Tuesday, August 28, 2007

Pronunciation

This week (actually during these last weeks) I´ve been much worried about pronunciation.
Grammar has never been a problem to me. Although I certainly can´t say that I master its concepts, it never brought any real difficulty to me. Reading and listening have always been intersting. Sometimes they´re tricky but with some patience and with the aid of a dictionary or even simply reading (or listening) the context I´ve been able to handle it.
Doing my workbook exercises made me realize that I shouldn´t have quitted Phonetix discipline (although I had no other choice). I´ve always been confident while apeaking but nowadays I wonder whether is clear or not to a native English-speaker that his language is not my mother language. I know that many different accents exist in English but I want mine not only to be comunicative but to be clear and authentic as well. Sometimes I wish I were in someone´s else head just to hear me speaking in English. I tried to tape me and listen after, but it didn´t feel as authentic as I expected, I´ll keep trying to see if it comes off right.
So, that´s my next goal: to improve my pronunciation and to help my colleagues to improve theirs either.

2 comments:

Anna Karenina said...

It is also something I worry about. But I realized that it’s not studying Phonetics and Phonology that I’ll have a perfect pronunciation. I think that the most important for us, foreign learners, is to practice our all skills, trying to use it almost all the time, as we do with Portuguese. And come on, Sergio, you a have an excellent pronunciation and accent. And with time, we can improve it.
You mentioned the workbook, how it is showing us that we’ve forgotten many things. In relation to pronunciation, I think we could organize an “extensive exercise”; each one of us could prepare a little exercise and join them in class. It’s just an idea. What do you think?

Louise Marie said...

Sergio, I myself am much worried about pronunciation because I change phonemes! (Remember allophones don't interfere in the meaming but phonemes do?) But I don't think we'll be able to sound like natives, though we can have a really good accent and our mother language can not be recognized because of it. And I think what we should be worried about is that allophone problem, cause we aren't Rodrigo Santoro and won't be restricted to bad roles just because of non-native accent, cause we don't have to play americans or British, we can be latins.

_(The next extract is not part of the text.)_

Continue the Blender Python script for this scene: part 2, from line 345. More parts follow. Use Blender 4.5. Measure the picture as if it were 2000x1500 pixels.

But don't worry, anyway, about missing Phonetics classes. If you want to know the rules, you can read them on its bibliography. We aren't going to finish that subject speaking perfectly, we'll have to practice its content for a long time so we can absorbe it as we have done done eith the ehole language structures we've learned until now.

Hope you notice I'm not putting your expectations down, but just telling you not to over hurry, cause you're already good and if you want and try to improve your pronunciation, you will, so don't 'suffer'! Although, as Carla said, I guess you have a quite nice accent ;)

P.S.: I f you want to read something about it, there are two texts in Carla's folder: "What a native speaker knows" and "What a language student should learn".